Taking nothing for granted, Visa hired Reliable Software Technologies of Sterling, Va., to help focus on Java security needs. In a recently published book, "E-Commerce Security," RST research scientist Anup K. Ghosh listed 13 Java flaws that came to light between early 1996 and summer 1997.

With that kind of assistance and the fact that "it is easy for anybody to get hold of Java and try to attack it, we get the benefit of some very high-powered brains," said Visa International senior vice president and Open Platform chief Philip Yen.

He acknowledged that it will be some time before cards are ready for the full-blown Java on the Internet. He contended that even on today's elementary 8-bit chips, Java "is just as good or better than anything else out there," and claimed the migration path to 32-bit cards and PC-class Java features is clearer than Multos.'

Mr.
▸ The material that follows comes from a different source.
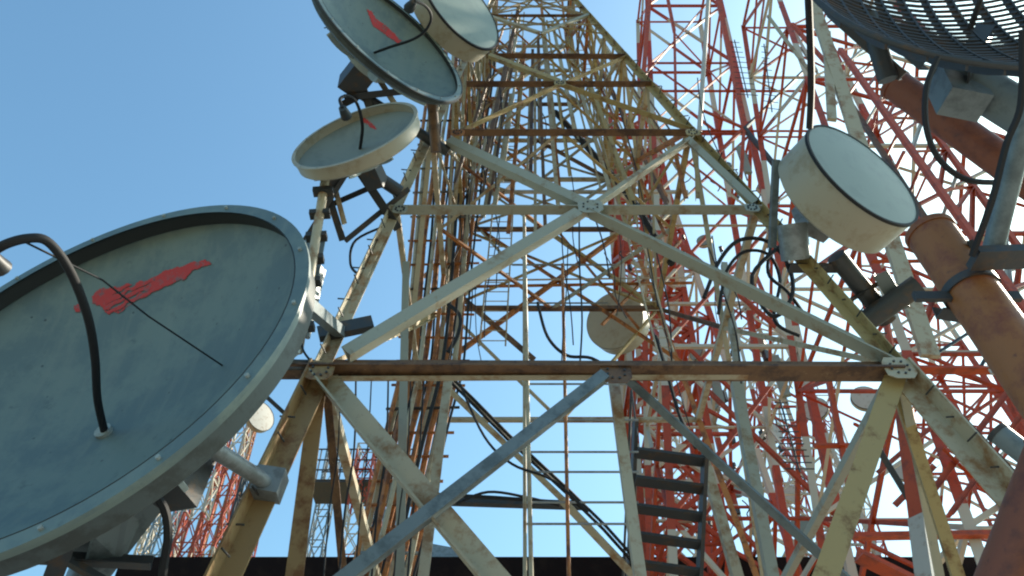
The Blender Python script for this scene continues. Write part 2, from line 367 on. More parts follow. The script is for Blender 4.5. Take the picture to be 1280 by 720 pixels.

Greene of IBM, a Sun ally, agreed that Java Card today is "appropriate and very secure on the consumer level," and IBM is "building mission-critical applications" with it.

"But it's all relative," he said. "The only absolutely secure computer is one that is turned off."

"It's a constant battle" to stay ahead of the criminal element, said Mr. Karpenske. "Every day the attack techniques are changing. There is no panacea that will last five years."

The magnetic stripe has not changed for 20 years. Chips occupy the opposite end of the technology spectrum-dynamic and discontinuous and, except for Moore's Law on falling costs and rising performance, unpredictable.

"There will be problems with any new technology," said Mr. Yen. "We have to allow for that rather than assume it will be 100% foolproof and stable."